To date, Denon’s Savoy reissues have included CDs by Charlie Parker, Cannonball Adderley, Stan Getz, Art Blakey and the Modern Jazz Quartet.

By bringing these long-neglected recordings back to the commercial arena, Denon is re-establishing major chapters in the history of be-bop.

In addition, though, Denon recently recorded a sequel to the Curtis Fuller Quintet’s famous Savoy recording of 1959, “Bluesette,” with all the group’s surviving members taking part.

As Denon’s Savoy director, Atsushi Hashizume, has said, “Savoy Jazz will no longer be just a historical label. We want to showcase today’s musicians who are maintaining a strong be-bop tradition.”

And even Rhino Records, an offbeat West Coast label with a taste for eccentric pop and rock, has jumped into the mix, having recently acquired the Atlantic Jazz catalogue.

As of April, Rhino will begin reissuing vintage recordings by John Coltrane, Ray Charles, Charlie Mingus, Or nette Coleman, Yusef Lateef, Max Roach and other pioneers.

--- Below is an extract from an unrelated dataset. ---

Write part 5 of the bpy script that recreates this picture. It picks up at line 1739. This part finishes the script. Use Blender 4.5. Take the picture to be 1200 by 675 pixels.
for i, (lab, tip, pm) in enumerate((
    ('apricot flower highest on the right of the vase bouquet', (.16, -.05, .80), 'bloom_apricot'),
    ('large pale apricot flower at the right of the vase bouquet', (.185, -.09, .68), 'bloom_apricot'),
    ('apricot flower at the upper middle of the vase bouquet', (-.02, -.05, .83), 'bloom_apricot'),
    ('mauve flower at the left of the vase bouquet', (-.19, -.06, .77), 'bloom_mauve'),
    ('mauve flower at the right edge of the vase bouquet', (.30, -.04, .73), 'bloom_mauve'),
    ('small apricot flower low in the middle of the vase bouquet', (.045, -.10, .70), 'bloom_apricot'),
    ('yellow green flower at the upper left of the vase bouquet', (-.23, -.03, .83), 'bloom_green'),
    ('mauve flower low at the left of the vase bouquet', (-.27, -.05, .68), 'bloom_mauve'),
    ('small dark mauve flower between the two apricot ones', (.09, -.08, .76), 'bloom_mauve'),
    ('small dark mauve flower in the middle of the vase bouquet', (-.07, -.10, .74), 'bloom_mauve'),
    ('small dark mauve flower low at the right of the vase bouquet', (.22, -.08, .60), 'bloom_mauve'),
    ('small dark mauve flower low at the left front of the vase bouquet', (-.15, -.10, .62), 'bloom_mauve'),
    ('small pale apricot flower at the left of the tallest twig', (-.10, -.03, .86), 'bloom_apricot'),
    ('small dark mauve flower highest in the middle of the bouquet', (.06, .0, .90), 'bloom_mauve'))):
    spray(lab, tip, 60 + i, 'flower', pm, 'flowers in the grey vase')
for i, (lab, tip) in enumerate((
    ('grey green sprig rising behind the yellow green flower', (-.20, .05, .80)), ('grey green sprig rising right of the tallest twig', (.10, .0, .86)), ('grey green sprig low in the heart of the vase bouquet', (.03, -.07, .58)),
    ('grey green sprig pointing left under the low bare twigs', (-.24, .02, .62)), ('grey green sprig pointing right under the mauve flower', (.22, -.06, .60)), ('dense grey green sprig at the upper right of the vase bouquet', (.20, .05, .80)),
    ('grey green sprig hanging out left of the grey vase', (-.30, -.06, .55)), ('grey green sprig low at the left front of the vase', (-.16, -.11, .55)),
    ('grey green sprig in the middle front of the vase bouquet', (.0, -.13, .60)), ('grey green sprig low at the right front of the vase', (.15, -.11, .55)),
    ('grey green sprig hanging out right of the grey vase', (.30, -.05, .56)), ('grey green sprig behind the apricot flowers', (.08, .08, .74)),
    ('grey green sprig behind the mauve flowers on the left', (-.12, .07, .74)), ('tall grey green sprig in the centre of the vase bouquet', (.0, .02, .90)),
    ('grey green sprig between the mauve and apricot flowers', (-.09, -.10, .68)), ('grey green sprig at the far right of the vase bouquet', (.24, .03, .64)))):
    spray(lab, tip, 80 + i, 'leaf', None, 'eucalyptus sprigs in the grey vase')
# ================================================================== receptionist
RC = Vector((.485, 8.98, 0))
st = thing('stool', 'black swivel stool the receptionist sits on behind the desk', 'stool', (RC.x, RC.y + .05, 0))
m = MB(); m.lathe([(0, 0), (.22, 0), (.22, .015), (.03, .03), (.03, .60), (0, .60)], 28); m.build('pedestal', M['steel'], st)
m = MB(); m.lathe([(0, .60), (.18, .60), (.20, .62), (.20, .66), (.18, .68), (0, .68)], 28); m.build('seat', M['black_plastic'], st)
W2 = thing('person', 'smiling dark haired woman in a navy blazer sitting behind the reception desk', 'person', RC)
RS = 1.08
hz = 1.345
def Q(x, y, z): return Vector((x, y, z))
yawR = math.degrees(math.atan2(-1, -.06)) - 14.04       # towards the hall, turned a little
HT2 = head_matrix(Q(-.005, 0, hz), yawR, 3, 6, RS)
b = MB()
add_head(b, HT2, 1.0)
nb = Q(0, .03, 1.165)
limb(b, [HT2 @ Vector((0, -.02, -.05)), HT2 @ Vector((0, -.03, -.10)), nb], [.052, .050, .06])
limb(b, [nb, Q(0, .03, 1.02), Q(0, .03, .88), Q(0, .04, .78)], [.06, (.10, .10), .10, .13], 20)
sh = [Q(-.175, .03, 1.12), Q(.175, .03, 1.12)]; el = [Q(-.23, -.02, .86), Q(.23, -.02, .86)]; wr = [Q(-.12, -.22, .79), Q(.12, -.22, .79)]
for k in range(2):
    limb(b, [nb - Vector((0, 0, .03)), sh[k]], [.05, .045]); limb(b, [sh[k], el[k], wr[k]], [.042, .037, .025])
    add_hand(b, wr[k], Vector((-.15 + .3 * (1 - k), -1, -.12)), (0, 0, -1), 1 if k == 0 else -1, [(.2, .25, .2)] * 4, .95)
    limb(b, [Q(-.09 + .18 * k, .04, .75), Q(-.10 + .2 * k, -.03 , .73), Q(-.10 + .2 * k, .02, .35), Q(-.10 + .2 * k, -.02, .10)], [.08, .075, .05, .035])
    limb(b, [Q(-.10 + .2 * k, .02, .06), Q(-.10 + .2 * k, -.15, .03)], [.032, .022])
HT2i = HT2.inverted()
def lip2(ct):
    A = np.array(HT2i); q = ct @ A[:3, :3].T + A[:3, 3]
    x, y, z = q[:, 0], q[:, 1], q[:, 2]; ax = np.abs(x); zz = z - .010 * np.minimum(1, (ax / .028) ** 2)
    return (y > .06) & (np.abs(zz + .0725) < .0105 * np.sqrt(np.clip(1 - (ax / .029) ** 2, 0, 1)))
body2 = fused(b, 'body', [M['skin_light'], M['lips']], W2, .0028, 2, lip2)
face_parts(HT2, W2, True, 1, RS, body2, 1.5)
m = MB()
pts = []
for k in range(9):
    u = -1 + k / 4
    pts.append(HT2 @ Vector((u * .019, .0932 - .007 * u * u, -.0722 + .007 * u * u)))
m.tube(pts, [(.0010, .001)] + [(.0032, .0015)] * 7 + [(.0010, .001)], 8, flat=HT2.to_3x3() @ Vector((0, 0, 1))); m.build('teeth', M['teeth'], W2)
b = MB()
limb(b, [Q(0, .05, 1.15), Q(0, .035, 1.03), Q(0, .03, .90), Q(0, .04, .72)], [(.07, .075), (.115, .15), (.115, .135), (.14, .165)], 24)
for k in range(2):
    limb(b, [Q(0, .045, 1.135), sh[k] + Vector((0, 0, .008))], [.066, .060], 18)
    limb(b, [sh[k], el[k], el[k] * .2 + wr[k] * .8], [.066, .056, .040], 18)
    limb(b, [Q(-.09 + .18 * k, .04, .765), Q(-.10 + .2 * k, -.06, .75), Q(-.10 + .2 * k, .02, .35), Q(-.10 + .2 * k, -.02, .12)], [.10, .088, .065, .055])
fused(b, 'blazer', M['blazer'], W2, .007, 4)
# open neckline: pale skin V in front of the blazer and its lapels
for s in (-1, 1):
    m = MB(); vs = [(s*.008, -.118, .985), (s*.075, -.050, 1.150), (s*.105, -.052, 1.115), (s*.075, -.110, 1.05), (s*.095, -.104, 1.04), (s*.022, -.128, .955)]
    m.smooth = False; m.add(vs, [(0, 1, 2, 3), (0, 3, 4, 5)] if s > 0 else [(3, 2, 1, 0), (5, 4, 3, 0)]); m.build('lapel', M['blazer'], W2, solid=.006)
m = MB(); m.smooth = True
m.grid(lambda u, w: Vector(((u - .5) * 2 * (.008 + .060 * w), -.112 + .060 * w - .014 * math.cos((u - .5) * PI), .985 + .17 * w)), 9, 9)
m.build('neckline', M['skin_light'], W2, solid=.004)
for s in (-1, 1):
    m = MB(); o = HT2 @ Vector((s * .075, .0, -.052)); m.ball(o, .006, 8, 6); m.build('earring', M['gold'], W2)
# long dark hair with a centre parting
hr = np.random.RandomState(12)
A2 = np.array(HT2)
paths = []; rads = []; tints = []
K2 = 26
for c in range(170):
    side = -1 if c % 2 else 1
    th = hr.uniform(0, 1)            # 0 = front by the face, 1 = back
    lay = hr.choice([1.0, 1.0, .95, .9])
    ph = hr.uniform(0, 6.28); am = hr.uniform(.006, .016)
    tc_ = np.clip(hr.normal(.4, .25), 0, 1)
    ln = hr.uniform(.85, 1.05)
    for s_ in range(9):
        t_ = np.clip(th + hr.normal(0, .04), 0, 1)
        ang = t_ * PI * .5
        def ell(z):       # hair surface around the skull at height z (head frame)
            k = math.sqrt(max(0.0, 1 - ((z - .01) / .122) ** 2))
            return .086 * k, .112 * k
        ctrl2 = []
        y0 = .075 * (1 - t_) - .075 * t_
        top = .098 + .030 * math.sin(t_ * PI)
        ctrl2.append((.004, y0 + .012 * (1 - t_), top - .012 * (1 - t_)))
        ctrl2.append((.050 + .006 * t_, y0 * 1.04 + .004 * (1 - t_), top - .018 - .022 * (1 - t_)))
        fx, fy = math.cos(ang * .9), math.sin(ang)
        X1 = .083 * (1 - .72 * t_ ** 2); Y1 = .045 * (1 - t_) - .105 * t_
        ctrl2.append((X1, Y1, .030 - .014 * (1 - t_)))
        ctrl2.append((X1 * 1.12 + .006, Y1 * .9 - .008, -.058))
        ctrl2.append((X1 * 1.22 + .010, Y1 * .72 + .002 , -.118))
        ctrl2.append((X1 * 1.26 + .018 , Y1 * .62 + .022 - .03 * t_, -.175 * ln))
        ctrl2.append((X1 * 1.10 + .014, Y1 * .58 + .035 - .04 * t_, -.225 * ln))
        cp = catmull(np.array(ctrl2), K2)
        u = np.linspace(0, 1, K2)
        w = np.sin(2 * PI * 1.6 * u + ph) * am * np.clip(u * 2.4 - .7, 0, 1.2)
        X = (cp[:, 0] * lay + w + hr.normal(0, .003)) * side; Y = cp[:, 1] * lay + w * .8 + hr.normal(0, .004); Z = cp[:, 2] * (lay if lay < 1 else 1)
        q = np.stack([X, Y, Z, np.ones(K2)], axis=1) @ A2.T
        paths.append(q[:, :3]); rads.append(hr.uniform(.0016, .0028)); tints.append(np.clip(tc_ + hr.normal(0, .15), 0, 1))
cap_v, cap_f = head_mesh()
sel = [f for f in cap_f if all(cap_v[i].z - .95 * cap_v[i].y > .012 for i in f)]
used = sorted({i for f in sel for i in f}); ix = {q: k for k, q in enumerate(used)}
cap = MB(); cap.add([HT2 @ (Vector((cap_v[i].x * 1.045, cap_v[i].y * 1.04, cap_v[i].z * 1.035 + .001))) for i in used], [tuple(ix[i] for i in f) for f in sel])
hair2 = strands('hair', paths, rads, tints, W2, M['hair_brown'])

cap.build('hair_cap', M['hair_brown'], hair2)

“Of course, Rhino was aware of the jazz resurgence going on now,” says executive John Hagelston, “and it turns out that jazz fits in quite well with the tastes of Rhino listeners, who tend to be a little older, more upscale and more sophisticated musically.”

Locally, the intrepid Bradley Parker-Sparrow has been performing an important service in recording superb Chicago musicians.

“The only thing that amazes me,” says Sparrow, “is that in a city with millions of people there aren’t more jazz labels. We need more.

“Even so, I think things are getting better for jazz recordings. Our new Bobby Lewis CD (`Inside This Song’), for instance, is now available in several states, thanks to Rose Records, which is selling it everywhere.”

Of course, it will take time to determine if all this increased activity can endure. Regardless, though, the rebirth of vintage jazz recordings and the increasing recording of new ones seems to augur well for the art.

“In a way, we think we can’t really lose,” says MoJazz’s McKeever. “No matter what happens in musical tastes, there’s always going to be an audience for real musicians, for real talent, for real music.”